When Bowers returned to UVa in mid-August, it wasn’t his work ethic or how hard he threw that first got the attention of his new teammates; it was his physical size. Paul Kosanovich, a 6-foot-4 former college tight end, found himself tilting his head upward the first time he and roommate Matt Wyatt bumped into the 6-foot-5, 250-pound Bowers at Disharoon Park.

“We call him The Mountain,” said Kosanovich.

“He looks like he should be playing tight end on our football team,” said O’Connor. “He’s a strong, impressive young man.”

Bowers puts that big frame into a fastball that sits in the low 90s and can touch 95. He relies on a curveball as his primary breaking ball, but began tinkering with a slider last fall with Dickinson. The pitching coach praised Bowers for his professionalism and described his performances in preseason scrimmages as “flashes of dominance.”

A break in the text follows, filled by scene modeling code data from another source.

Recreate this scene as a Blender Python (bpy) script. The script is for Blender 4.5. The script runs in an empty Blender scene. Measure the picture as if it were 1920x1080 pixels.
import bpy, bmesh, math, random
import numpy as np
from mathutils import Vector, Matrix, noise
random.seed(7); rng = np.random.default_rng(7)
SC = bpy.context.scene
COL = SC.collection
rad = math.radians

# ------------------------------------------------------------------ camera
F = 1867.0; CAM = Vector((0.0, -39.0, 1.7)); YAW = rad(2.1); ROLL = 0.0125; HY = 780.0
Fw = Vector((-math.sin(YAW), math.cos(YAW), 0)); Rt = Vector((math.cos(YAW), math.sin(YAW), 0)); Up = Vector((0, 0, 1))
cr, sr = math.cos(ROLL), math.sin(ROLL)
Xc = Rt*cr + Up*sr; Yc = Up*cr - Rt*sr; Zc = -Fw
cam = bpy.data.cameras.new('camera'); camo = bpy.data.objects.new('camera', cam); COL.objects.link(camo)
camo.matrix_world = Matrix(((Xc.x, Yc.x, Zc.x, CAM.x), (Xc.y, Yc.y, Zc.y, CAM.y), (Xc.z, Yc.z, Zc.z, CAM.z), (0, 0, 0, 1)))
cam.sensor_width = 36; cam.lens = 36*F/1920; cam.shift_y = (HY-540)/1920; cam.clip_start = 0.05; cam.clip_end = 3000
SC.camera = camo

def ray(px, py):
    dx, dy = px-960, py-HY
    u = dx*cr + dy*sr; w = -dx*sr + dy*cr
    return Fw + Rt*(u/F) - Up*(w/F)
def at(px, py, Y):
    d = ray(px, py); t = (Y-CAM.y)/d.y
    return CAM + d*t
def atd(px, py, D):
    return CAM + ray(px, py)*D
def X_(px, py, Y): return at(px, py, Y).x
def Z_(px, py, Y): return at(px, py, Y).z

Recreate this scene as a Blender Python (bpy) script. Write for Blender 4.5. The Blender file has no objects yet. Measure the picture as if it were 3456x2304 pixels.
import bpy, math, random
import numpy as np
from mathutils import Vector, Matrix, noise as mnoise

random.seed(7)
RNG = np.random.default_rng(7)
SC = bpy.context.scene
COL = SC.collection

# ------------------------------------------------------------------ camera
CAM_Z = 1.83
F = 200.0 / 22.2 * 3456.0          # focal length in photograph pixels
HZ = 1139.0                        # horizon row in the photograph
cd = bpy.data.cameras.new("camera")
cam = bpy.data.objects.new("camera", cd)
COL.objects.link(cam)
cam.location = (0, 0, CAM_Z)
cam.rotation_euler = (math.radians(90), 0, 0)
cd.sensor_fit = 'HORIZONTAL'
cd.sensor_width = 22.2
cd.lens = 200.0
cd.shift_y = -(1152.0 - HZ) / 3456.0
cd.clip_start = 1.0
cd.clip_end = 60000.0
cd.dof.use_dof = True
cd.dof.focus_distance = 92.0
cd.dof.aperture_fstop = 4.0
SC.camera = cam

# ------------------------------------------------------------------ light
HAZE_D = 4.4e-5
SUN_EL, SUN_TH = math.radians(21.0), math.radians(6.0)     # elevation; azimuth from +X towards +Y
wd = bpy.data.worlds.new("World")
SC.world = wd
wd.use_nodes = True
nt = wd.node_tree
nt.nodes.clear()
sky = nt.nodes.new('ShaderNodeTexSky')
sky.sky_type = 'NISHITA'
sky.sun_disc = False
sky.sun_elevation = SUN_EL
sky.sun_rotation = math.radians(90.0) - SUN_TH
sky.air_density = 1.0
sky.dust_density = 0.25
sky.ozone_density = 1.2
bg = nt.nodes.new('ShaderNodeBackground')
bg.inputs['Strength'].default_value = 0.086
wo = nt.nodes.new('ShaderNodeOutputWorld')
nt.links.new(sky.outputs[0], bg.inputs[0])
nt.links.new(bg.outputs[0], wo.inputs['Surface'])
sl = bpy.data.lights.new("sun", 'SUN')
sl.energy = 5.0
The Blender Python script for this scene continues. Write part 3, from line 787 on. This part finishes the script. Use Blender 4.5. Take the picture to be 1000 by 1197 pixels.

It was at the Cape where Bowers, who last pitched in relief as a freshman at junior college, began his transition to the bullpen. It was also where he got a taste of pitching at the ACC level. He was summoned to face Wake Forest infielder Brock Wilken, and worked a 2-2 count against the Freshman All-American.

“So many times at Northern Colorado in my past, 2-2, just absolutely blow fastballs by guys,” Bowers recalled. “I threw a 94 mph fastball exactly where I wanted it—and he probably hit it about 500 feet. That was kind of like my, ‘All right, welcome to top level baseball.’”

Bowers was charged with a run after a bases-loaded walk, his third of the inning, in his UVa debut against NJIT on opening weekend in North Carolina. He lasted just 2/3 of an inning in that outing. In his next appearance against VMI, he worked around a leadoff walk and struck out a pair in a scoreless frame. That was followed by those two scoreless innings against Cornell last Sunday.

None of those appearances came with the game in the balance. UVa’s smallest lead when Bowers has taken the mound has been six runs, against NJIT. On the season, the unbeaten Hoos have outscored their opponents 102-15 through eight games. They’ve only encountered one save situation: a 1-0 win over Bellarmine on opening day that was finished by Wyatt.

But at some point the Wahoos will find themselves trying to protect another close lead late in a game. Wyatt hasn’t pitched since the season’s first weekend in North Carolina, and will again be unavailable this weekend, leaving the back end of the bullpen shorthanded against Penn State.

Bowers says he will be ready to take the ball in any late-game situation—even if he doesn’t know it’s coming when he gets to the ballpark.

“There’s almost a different experience to it that I haven’t been able to do that’s a lot of fun,” he said of his new relief role. “Not knowing when you’re gonna throw, and being able to like, ‘Hey, you have the guy on deck. You have 10 pitches to get hot.’ It sounds chaotic to other people but it’s a lot of fun.”